### Goal
Beginning with the first line below, please repeat the material exactly, ending with the line that includes "S.cycles.transparent_max_bounces = 12".

==============================

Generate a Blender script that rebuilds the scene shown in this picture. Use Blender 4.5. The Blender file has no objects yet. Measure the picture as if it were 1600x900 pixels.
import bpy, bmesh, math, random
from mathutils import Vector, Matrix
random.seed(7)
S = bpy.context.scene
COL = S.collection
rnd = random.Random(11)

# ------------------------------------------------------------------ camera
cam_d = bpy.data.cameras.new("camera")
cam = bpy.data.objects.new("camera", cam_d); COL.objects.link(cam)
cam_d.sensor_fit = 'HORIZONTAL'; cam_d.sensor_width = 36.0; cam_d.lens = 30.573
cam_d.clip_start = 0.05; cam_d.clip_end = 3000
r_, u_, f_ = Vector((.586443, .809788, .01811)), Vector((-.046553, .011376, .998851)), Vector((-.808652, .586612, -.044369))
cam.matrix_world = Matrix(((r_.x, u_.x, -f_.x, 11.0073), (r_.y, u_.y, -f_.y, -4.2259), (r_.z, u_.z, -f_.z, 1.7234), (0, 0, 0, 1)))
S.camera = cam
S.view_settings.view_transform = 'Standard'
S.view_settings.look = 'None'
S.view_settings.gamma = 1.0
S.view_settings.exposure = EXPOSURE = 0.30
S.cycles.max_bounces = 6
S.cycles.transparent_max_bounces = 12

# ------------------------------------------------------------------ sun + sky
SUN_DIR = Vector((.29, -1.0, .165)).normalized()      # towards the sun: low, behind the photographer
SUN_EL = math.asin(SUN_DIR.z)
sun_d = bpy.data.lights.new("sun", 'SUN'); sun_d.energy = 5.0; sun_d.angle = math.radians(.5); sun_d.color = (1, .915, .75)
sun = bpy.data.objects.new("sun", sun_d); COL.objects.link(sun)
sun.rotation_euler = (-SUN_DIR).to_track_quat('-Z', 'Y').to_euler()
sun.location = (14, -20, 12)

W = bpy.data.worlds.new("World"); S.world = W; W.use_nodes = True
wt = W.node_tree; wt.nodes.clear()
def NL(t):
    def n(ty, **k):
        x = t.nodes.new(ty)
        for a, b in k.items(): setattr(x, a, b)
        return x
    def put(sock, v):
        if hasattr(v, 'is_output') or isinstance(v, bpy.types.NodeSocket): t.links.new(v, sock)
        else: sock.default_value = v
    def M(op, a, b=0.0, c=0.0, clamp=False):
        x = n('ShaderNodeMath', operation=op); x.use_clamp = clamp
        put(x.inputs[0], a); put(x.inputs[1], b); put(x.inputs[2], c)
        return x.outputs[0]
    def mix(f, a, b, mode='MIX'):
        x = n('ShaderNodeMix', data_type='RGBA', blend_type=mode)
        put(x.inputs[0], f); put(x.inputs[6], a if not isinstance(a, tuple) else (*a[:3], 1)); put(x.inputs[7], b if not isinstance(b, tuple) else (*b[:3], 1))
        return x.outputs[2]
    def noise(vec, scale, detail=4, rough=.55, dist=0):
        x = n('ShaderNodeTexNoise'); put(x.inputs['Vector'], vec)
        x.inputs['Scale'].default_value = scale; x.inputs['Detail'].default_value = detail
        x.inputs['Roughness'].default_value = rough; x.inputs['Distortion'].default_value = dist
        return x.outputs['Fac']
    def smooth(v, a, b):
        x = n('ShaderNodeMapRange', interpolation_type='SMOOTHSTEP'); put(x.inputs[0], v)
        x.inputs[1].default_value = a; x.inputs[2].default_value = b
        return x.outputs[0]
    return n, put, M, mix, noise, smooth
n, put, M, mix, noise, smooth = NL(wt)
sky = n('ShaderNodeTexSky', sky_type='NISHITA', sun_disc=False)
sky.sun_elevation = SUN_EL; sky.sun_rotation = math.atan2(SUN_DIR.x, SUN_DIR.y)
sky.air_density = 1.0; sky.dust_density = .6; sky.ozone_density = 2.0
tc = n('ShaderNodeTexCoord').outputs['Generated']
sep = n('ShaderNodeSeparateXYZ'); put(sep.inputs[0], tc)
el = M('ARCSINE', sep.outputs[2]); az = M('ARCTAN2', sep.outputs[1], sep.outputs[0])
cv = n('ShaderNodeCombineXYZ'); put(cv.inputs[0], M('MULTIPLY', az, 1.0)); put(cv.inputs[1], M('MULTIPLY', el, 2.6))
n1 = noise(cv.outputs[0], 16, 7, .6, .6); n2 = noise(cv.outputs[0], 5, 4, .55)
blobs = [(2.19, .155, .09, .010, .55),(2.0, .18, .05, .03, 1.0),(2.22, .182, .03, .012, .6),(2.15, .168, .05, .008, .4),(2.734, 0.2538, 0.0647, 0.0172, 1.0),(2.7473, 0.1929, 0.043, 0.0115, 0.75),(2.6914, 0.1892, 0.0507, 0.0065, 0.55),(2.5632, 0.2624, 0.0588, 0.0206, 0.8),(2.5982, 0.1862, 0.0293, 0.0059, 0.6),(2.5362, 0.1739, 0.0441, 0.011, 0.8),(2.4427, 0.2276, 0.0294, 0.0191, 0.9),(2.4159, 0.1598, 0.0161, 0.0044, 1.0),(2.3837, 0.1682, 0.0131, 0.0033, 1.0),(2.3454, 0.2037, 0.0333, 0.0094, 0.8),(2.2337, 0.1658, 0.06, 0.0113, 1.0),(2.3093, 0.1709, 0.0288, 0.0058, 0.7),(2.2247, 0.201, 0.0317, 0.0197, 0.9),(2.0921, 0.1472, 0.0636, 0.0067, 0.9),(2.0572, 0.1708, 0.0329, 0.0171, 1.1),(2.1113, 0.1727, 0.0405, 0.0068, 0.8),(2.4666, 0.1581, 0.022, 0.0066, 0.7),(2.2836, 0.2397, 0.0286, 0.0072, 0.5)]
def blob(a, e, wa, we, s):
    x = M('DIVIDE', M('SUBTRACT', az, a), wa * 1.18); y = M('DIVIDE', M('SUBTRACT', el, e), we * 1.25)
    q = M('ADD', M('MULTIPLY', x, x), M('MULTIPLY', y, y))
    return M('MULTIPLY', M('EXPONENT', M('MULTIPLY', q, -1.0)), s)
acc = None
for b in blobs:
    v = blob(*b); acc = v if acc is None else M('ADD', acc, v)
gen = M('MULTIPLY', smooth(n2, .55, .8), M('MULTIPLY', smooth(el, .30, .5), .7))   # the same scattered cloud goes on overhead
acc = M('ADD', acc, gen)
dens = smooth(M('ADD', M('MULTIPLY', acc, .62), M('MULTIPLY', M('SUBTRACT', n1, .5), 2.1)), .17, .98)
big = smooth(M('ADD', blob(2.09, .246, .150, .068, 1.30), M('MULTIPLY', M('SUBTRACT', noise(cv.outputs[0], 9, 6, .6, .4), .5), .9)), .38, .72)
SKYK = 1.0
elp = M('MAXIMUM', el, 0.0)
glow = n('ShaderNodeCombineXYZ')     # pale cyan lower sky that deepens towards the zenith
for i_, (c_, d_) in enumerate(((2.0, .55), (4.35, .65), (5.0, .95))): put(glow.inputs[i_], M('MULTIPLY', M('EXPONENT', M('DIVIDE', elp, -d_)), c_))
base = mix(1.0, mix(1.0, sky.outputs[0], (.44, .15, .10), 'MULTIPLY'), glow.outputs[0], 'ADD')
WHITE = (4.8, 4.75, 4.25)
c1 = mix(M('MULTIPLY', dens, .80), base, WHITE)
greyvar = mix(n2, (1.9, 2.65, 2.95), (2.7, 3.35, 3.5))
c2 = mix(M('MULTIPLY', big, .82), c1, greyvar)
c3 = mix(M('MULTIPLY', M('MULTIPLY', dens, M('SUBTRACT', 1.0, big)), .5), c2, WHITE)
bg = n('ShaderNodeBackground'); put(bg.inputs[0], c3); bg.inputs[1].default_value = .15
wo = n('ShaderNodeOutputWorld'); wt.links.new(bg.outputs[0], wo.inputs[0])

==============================

### Answer for this exercise
Generate a Blender script that rebuilds the scene shown in this picture. Use Blender 4.5. The Blender file has no objects yet. Measure the picture as if it were 1600x900 pixels.
import bpy, bmesh, math, random
from mathutils import Vector, Matrix
random.seed(7)
S = bpy.context.scene
COL = S.collection
rnd = random.Random(11)

# ------------------------------------------------------------------ camera
cam_d = bpy.data.cameras.new("camera")
cam = bpy.data.objects.new("camera", cam_d); COL.objects.link(cam)
cam_d.sensor_fit = 'HORIZONTAL'; cam_d.sensor_width = 36.0; cam_d.lens = 30.573
cam_d.clip_start = 0.05; cam_d.clip_end = 3000
r_, u_, f_ = Vector((.586443, .809788, .01811)), Vector((-.046553, .011376, .998851)), Vector((-.808652, .586612, -.044369))
cam.matrix_world = Matrix(((r_.x, u_.x, -f_.x, 11.0073), (r_.y, u_.y, -f_.y, -4.2259), (r_.z, u_.z, -f_.z, 1.7234), (0, 0, 0, 1)))
S.camera = cam
S.view_settings.view_transform = 'Standard'
S.view_settings.look = 'None'
S.view_settings.gamma = 1.0
S.view_settings.exposure = EXPOSURE = 0.30
S.cycles.max_bounces = 6
S.cycles.transparent_max_bounces = 12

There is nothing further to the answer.